Ideally, the endeavour would have helped Sri Lanka achieve its domestic economic and development ambitions and China would have gained a foothold in a part of the world that sits directly along its primary Middle East energy supply line, which would also serve as a major node on its newly emerging Maritime Silk Road. It was to be a win-win for both parties.


However, this happy ending has yet to transpire. The government administration that signed the deals with China to fund and build the Hambantota projects got voted out of power in 2015 in exchange for rivals who ran on a platform of opposing such Chinese investment -- claiming that it was riddled with corruption and didn’t favour Sri Lanka. The new administration made good on their claims that if they won the election they would immediately cancel their predecessors’ Chinese engagements — for a couple of months anyway.


Apparently finding it more difficult to wipe away internationally binding agreements than it was to win an election by claiming they would do so, Sri Lanka’s new government was left with little choice but to start up Hambantota again.
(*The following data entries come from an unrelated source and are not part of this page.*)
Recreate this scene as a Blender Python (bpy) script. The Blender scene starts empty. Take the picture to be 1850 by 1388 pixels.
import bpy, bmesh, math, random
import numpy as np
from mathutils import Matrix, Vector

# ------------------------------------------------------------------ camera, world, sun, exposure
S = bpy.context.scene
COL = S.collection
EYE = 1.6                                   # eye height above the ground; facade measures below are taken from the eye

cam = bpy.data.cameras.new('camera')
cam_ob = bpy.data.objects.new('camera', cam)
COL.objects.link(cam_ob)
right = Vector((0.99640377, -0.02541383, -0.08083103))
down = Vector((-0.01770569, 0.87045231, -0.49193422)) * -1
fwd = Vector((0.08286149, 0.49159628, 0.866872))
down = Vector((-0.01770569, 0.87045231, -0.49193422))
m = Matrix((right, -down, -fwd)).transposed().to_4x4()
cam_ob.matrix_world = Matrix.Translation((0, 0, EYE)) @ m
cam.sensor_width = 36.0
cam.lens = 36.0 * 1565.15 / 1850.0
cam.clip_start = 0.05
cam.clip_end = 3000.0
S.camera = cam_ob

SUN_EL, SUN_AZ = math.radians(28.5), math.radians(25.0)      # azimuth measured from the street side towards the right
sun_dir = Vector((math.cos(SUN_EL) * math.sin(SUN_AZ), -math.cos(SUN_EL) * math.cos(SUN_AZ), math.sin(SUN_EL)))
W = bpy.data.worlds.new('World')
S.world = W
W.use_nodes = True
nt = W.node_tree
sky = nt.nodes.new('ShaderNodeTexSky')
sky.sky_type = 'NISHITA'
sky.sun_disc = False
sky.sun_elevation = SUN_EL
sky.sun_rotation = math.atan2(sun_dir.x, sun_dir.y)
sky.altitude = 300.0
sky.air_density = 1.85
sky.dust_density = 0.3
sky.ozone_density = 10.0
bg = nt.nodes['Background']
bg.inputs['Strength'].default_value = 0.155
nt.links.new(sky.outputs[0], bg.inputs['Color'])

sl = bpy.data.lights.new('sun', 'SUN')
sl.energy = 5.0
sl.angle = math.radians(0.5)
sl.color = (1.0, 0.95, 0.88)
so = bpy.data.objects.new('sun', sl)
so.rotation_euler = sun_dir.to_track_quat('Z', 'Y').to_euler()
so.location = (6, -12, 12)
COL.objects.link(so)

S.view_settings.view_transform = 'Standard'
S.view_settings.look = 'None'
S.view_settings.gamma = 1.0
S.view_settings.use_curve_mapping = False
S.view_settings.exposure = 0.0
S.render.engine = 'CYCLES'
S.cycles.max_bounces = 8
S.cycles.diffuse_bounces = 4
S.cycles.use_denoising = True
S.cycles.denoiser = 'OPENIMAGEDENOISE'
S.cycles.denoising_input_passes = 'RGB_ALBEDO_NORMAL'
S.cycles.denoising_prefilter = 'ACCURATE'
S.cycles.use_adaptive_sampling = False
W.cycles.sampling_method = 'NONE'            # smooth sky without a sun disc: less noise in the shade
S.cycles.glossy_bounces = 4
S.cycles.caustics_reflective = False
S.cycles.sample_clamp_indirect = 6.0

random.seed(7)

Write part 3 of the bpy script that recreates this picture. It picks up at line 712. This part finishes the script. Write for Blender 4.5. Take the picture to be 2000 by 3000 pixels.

However, by this point Sri Lanka found itself perilously buried in debt and looked to China for relief. Working with a country that was fast becoming financially and politically bankrupt, China agreed to a debt-for-equity swap where the China Merchants shipping company would pay off US $ 1.1 billion of Sri Lanka’s US $ 8 billion worth of Chinese-owned debt in exchange for an 80 percent share of the Hambantota port. This deal, which has been largely interpreted as Sri Lanka selling itself out to China, provoked a huge amount of public outcry and discontent, which has occasionally boiled over into violent demonstrations and is still not settled.


So rather than developing a key transport-oriented new city in a strategic location on the Indian Ocean, China instead found itself in the middle of a convoluted political family feud, which is showing little sign of being worked out — and this doesn’t even scratch the surface on the Colombo Financial City quagmire, a 269-hectare, US $ 1.4 billion new financial district being funded and built by China on reclaimed land off the coast of Colombo, which also qualified for this list.

 

A2 highway project
When you bring up Chinese investment in Poland, you will almost invariably provoke a story of the ill-fated A2 highway project.


This was the first big foray into European infrastructure investment for a Chinese company and really demonstrated that the emerging superpower in the east had a lot to learn about how business is done in the west. 


In 2009, the China Overseas Engineering Group (COVEC) won a major tender to build a highway across Poland. They not only submitted the lowest bid but did so in attention-grabbing style -- claiming that they could do the job at half the price that Poland expected it to cost. This startlingly low bid produced a massive wave of public outcry, with it being (perhaps unfairly) assumed that the Chinese firm was going to cut corners, do shoddy work, take the money and run.


However, the COVEC worked out their budget with the assumption that they would hire local contractors, labourers, materials and equipment but they soon found themselves blackballed by Poland’s established construction ecosystem. Disgruntled and perhaps fearful that a Chinese firm had just strode into Europe and undercut everyone, Poland’s usual cast of construction companies refused to cooperate with the COVEC, meaning that the Chinese firm was unexpectedly forced to import everything from China -- driving up their costs of operation considerably.


The COVEC attempted to renegotiate the contract with the Polish government but quickly found that in Europe a deal is a deal. The Chinese firm halted work in protest; Poland sued. By 2011, the COVEC’s European adventure was over -- and someone else built the road.